Among the many music department concert offerings, the UBC Laptop Orchestra is a true standout. For most, the idea of a "laptop orchestra" evokes a sense of total cluelessness and vague intrigue. As the ensemble gears up for its performance, director Robert Pritchard explained the history of the UBC Laptop Orchestra and how exactly it works.
To set foot in Dr. Pritchard’s office is, as he put it, to step into a “hardware emporium.” Glowing monitors, electroacoustic equipment, speaker rigs and even an upright piano densely populate the room. Amid the clutter, an enthusiastic Pritchard coordinates the many moving parts of the UBC Laptop Orchestra.
“We started about five years ago,” said Pritchard. “It has been majorly successful – really, really successful.”
Unlike others orchestras of the same genre, UBC’s laptop orchestra does not just play taped sound clip pieces. Instead, students manipulate the sound in real time during performances.
“I have a particular aversion to what most laptop orchestras look like. It’s a bunch of people sitting at their laptops all coding and you cannot tell who’s creating what sound where,” said Pritchard. “It looks like everyone’s checking their email.”

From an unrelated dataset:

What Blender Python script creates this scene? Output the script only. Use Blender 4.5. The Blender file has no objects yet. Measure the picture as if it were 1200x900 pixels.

The UBC Laptop Orchestra tasks students with coding a synthetic instrument that can respond to and be manipulated by various interfaces. Using joysticks, smartphones and motion sensors, students control the parameters of their instruments. It is even possible to influence instrumentation by displaying different colours to a webcam. According to Pritchard, the orchestra’s current focus is on generating music through gestures and dance.
“We’re interested in tracking two dancers at a time and having them interact. You’re used to the idea of a pas de deux at the ballet, but now we’ve got two dancers who control sound and image,” said Pritchard. “Normally, dancers have to react to music – here, they’re controlling music. We find this role reversal very exciting.”
Students in the UBC Laptop Orchestra come from diverse faculties — the ensemble is a mixed bag of engineers, musicians and dancers. As a result, the program emphasizes an interdisciplinary and experimental approach to composition. According to Pritchard, it is very much “a collaborative process between the programmer-composers and the dancers.”
As the dancers coax the sound out of the code, there emerges a distinctive sense of animation to the music. This intimate and upended relationship between music and dancer affords the audience much-needed insight into the creative process behind the eccentric compositions.
“If I can tap my foot to it, it's not music,” said Pritchard. “The structure sort of arises out of the material. It’s not like they’re working on sonata form, rondo form or variation form. We’re pushing the musical structures in other directions.”
Looking forward, the UBC Laptop Orchestra is hoping to collaborate with engineers and musicians from the University of Huddersfield in the UK. Using virtual private network channels, students from the two universities are exploring the possibility of exchanging data so that dancers in Vancouver could trigger a concert in Huttersfield. More immediately, however, the UBC Laptop Orchestra will be giving a 7:30 p.m. performance at Barnett Hall on December 9.
“It’s not traditional music. It’s not traditional dance. It’s not traditional visual arts,” said Pritchard. “We’re combining all of it.”